Rainwater harvesting is a double agents process, firstly store water behind the weirs for different uses and secondly is recharging groundwater which in turn works to reduce the concentration of negative anions such as sulfates (SO₄) and bicarbonates (HCO₃) due to the Fatha geological formation, and positive ions such as calcium (Ca),  sodium (Na) and magnesium (Mg), since rainwater is considered soft and clean water.

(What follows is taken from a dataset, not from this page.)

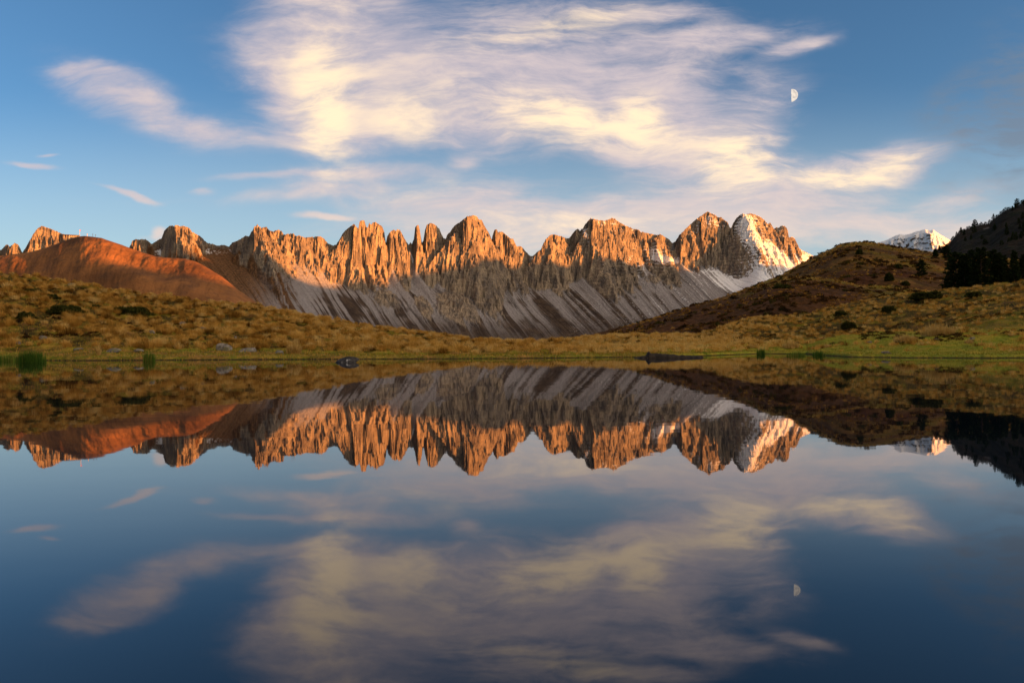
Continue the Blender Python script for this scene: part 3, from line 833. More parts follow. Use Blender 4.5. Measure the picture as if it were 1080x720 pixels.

Groundwater samples obtained from (12) wells distributed inside the basin. These samples were analyzed for physical properties such as TDS, pH and Ec and their cations such as Ca, Na, Mg and K and anions such as HCO₃, SO₄, Cl, NO₃ and F. The results analysis for the first period showed that the amount of Ca present in the groundwater samples ranges from (87 – 123) mg/l, Na values were in the range of (114 - 146) mg/l, Mg concentration vary from (98 – 152) mg/l and K ranges from (1.2 - 3.4) mg/l. While values for anions concentration such as HCO₃ range (187- 267) mg/l , SO₄ values range ( 220-550) mg/l, Cl values range (58-94) mg/l, NO₃ values range ( 32-43) mg/l and F values range (0.3-1.2) mg/l. While the results analysis of second period differ slightly from the first period, which showed that the amount of Ca present in the groundwater samples ranges from (74 – 89) mg/l, Na values were in the range of (95 - 122)mg/l, Mg concentration vary from (102 – 142)mg/l and K ranges from (1.3 - 2.8)mg/l. While values for anions concentration such as HCO₃ range (166- 236)mg/l , SO₄ values range ( 220-440) mg/l, Cl values range (46-86) mg/l,  NO₃ values range ( 24-32) mg/l and F values range (0.28-1.14) mg/l Conservation and preservation of water resources is urgently required to be done. Water management has always been practiced in our communities since ancient times,  but today this has to be done on priority basis.

Rainwater harvesting can also lessen the environmental impact of urbanization on  storm water drainage systems and receiving water bodies.